In the 21st century, Asianization is emerging as the newest sedimentary layer in the geology of global civilization. As with its predecessors, Asianization takes many forms but is universally palpable: selling commodities to China, recruiting software engineers from India, buying oil from Saudi Arabia, taking vacations in Japan or Indonesia, recruiting nurses from the Philippines, hosting construction crews from Korea, doing apprenticeships in the U.A.E., and other relationships. Asian businesspeople strut around the world as their passports gain more visa-free privileges. Singapore and Japan have overtaken Germany in Henley & Partners' "most powerful passports" index, South Korea also ranks ahead of most European nations, and Malaysia has nudged ahead of many European passports as well. A new layer of Asian-ness is creeping into people's identity and daily life as well. Around the world, students are learning Chinese and Japanese, entrepreneurs are launching businesses in Asian metropolises, travelers are flocking to beaches from Oman to the Philippines, intermarriage is rising among Indians and Thais, youths are converting to Islam, movie theaters are showing Bollywood movies, and more.
The Asian way of doing things is spreading. Governments are taking a stronger hand in steering economic priorities. Democratic impulses are being balanced with technocratic guidance. Social discourse in the West not only boasts of rights but speaks of responsibilities.

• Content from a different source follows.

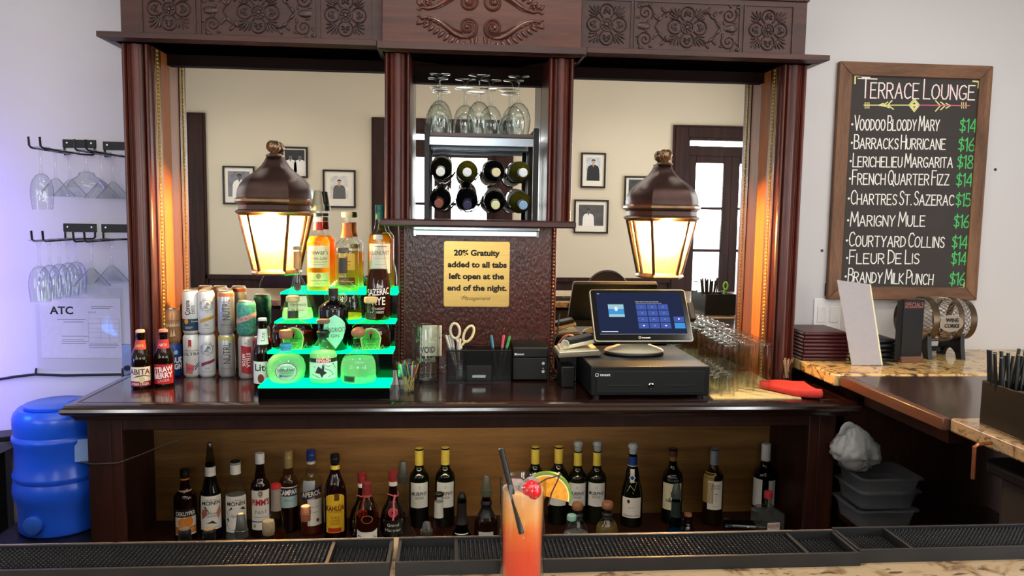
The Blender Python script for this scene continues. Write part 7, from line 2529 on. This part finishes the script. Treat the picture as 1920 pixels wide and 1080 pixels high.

Western officials, businesspeople, journalists, scholars, and students are touring Asia to observe how to build large-scale, world-class infrastructure and futuristic cities, study how governments use scenarios and data to align industries and universities and examine social policies that promote national solidarity. In many ways, rather than "them" aspiring to be like "us," we now aspire to be like them. The name of the flagship publication of Singapore’s Lee Kuan Yew School of Public Policy aptly captures the transition to this new paradigm: Global-is-Asian.
At the same time, becoming more Asian does not necessarily mean becoming less American or European. Asianization is like an additional layer of paint on an already colorful canvas; it adds texture and hues. As the great British historian Arnold Toynbee documented, civilizations do not merely displace each other, discarding rivals' ideas and substituting their own fully formed ideologies. In this spirit, Asianization borrows much from the past even as it inserts its principles into the world as it already is. Nineteenth-century Europeanization brought with it colonial inclusion in a world economy, modern forms of government administration, and exposure to liberal Enlightenment philosophies. These in turn gave rise to nationalism as colonies sought to become independent nations — an idea strongly supported by the United States as it became the world's leading power. Twentieth-century Americanization ratified democratic self-determination through formal multilateral organizations such as the United Nations, promoted the spread of capitalism and industrialization through global trade and investment treaties, and inspired an appreciation for the great potential of unencumbered freedom. Asianization absorbs but also challenges aspects of these earlier eras. Asians practice neo-mercantile industrial policy rather than free-market capitalism, with government and business colluding to gain the biggest share of commercial arrangements. Asia is also highly bureaucratized and multilateral, but via new Asian-driven institutions that both complement and compete with incumbent Western ones. Many Asian countries have inherited Western parliamentary systems, but have grafted on more technocratic mechanisms in pursuit of societal welfare. Asianization, then, is not about replacing the past wholesale but about modifying it.
Historical eras are accumulating in ways that do not allow for one model to fully impose itself on the others. Instead, as Asian institutions and norms take their place alongside those of the West, they synthesize into a fusion that itself becomes the global norm. Some aspects of global Westernization will remain central to global life, especially the English language, capitalism, and the pursuit of scientific excellence and technological disruption. But over time, others will fade, such as the appeal of American-style democracy and unsustainable consumerism. The question is not which order will prevail, but rather in which ways is Asia shaping a new global order that encompasses all of us?
We are only in the early phases of Asia penetrating all other civilizations as the West did over the course of centuries. Much as one could not have foreseen the impact of European commercial exploration in Asia or across the Atlantic nor the United States’ entry into World War I, the outcome of this process is uncertain. As with previous centuries of Europeanization and Americanization, Asianization is a double-edged sword. You may or may not like some (or many) aspects of global Asianization — the same has certainly been true for the billions of people worldwide on the receiving end of Americanization. Nonetheless, it is widely observed that the United States managed to remake the world in its image. Asia is now doing the same. Everyone can articulate how “American” or “European” he or she is. Now we are learning to grasp how “Asian” we are as well. How Asian are you?